Simply Be Yourself

SIMPLY BE YOURSELF

“‘When you’re invited to dinner, go and sit at the last place. Then when the host comes he may very well say, ‘Friend, come up to the front.’ That will give the dinner guests something to talk about! What I’m saying is, if you walk around with your nose in the air, you’re going to end up flat on your face. But if you’re content to be simply yourself, you will become more than yourself.'” Luke 14:10-11 (The Message).

Strange how pride and self-promotion actually do the opposite of what we want to achieve! Jesus gives us a bit of homely wisdom which may not appear to be important in the bigger scheme of things but it will make a big difference to our lives in the long run. ‘Don’t promote yourself,’ He said, ‘Let someone else recognise who you really are and give you the place of honour.’ When we are so self-absorbed that we see no-one and nothing else, we are likely to trip over our own big feet!

King David, in his teenage years as a shepherd caring for sheep and living close to nature, made a discovery which influenced his whole life and contributed to his greatness as Israel’s model king. He captured his discovery in his most-loved psalm – Psalm 23. We miss the impact of what he was saying in the translation. “The Lord is my shepherd; I shall not be in want,” is so familiar to us that we are comforted by the promise of God’s faithful provision for all our needs. But why should we be amazed that God does what He said He would do because He is who He is – a loving and caring Father?

The underlying thought in this observation is far more significant than God’s faithful provision for His children, as great a promise as that is for us. God is far more interested in who we are than in our circumstances. Let’s explore the deeper meaning of David’s words. “The Lord is my authority (implying that He has the last word – no-one can contradict or oppose Him); therefore I shall never be diminished.”

God is all for giving us understanding of who we really are. Our sin nature has an inbuilt capacity to diminish us in our own estimation and Satan has a field day with our ‘self-worth’. We have to bolster it up by self-importance and self-promotion, like the person who elbows his way to the top of the table. Jesus assures us, ‘You don’t need to do that because your real worth lies in who you are, not where you sit or who notices you.’
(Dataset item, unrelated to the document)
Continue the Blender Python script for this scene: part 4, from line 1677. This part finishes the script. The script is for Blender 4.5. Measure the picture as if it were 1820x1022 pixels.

We evaluate ourselves, very often, by the way we feel, and our feelings follow our interpretation of events. For example, a woman who was molested as a child feels dirty, guilty and responsible for what happened to her. She interprets her worth according to her feelings and, consequently, diminishes herself and believes that everyone else diminishes her as well.

When Israel was in slavery in Egypt, they were diminished to the status of ‘property’ and were treated like possessions to be handled by their slave-owners as they chose. God had to re-educate His people to the realisation that they were people, not possessions and precious and beloved to Him. His first promise, hidden in the words of His preamble to the Ten Commandments (“I am the Lord your God, who brought you out of slavery, out of the land of slavery…”), has this assurance hidden in the Hebrew words, ‘Your authority grows inside the boundary of your submission and worship’. In other words, ‘As long as you submit to and worship me as your God, you will never be diminished.’

There’s the key to understanding who we really are, not in the attention and accolades we seek from so-called ‘important’ people (who are they really but ordinary people like ourselves), but in the value God puts on us as His sons and daughters, created in image to reflect Him. And so Jesus concludes, ‘If you’re content to be simply yourself, you will become more than yourself’.